Famous Russian writer Grigori Chkhartishvili, better known under his pseudonym Boris Akunin, stated that everything in Russia now feels foreign to him in his Echo Moskvi blog post.

“I have no common points with Putin’s Russia, everything here is foreign to me. It became difficult for me to be here in the period of overall madness. Therefore, even though I do not intend to emigrate, naturally, I will probably start spending most of my time outside. A sober man feels uncomfortable under the same roof as drunks. I will visit periodically to see whether the binge is over. I will remain ‘part of what they call Russia,’ in this sense expatriation is definitely impossible. And Russia, which is also part of me, will not go anywhere,” notes the writer.

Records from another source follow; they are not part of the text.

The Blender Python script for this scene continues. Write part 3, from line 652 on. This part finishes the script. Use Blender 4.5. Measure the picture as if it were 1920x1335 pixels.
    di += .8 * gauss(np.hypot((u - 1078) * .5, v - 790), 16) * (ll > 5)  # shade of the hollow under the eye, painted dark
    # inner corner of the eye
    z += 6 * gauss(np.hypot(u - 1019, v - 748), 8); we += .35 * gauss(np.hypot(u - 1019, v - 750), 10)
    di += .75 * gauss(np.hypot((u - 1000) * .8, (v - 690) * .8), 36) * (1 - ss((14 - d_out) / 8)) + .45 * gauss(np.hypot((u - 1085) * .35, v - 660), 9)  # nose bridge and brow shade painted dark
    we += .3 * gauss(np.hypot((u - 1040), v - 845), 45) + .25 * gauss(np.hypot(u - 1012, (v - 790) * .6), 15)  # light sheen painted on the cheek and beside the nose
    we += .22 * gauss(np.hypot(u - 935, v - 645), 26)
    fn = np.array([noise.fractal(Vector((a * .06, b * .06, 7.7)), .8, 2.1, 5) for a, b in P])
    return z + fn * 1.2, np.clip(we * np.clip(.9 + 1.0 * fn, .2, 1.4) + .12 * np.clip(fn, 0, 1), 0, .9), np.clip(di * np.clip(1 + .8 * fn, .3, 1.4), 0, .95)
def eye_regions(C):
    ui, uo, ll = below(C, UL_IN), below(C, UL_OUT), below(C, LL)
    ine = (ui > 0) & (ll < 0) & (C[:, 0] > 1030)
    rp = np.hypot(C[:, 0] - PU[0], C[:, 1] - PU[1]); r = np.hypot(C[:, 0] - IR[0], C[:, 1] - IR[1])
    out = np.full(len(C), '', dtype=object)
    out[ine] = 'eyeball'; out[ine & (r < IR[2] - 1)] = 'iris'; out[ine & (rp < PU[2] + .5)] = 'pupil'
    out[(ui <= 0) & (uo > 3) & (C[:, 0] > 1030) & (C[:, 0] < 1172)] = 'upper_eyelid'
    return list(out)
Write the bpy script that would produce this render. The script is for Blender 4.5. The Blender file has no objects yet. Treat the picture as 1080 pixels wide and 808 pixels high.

Akunin says, when evaluating the events in the east of Ukraine: “I am walking the streets in Moscow, looking at people, listening to conversations (dachas, September 1), and I feel horrified. They don’t see, they don’t want to know, they don’t think. The people are not to blame. They have their own lives, everyday troubles. But blindness, lack of thought and impartiality cost a lot in such historical moments. Hardships await my country. Possibly even worse than the ones in Ukraine now. This is my opinion on the recent and non-recent events. And you cannot imagine how much I’d like to be mistaken.”

Earlier Akunin predicted a coup d’etat or a social boom in Russia.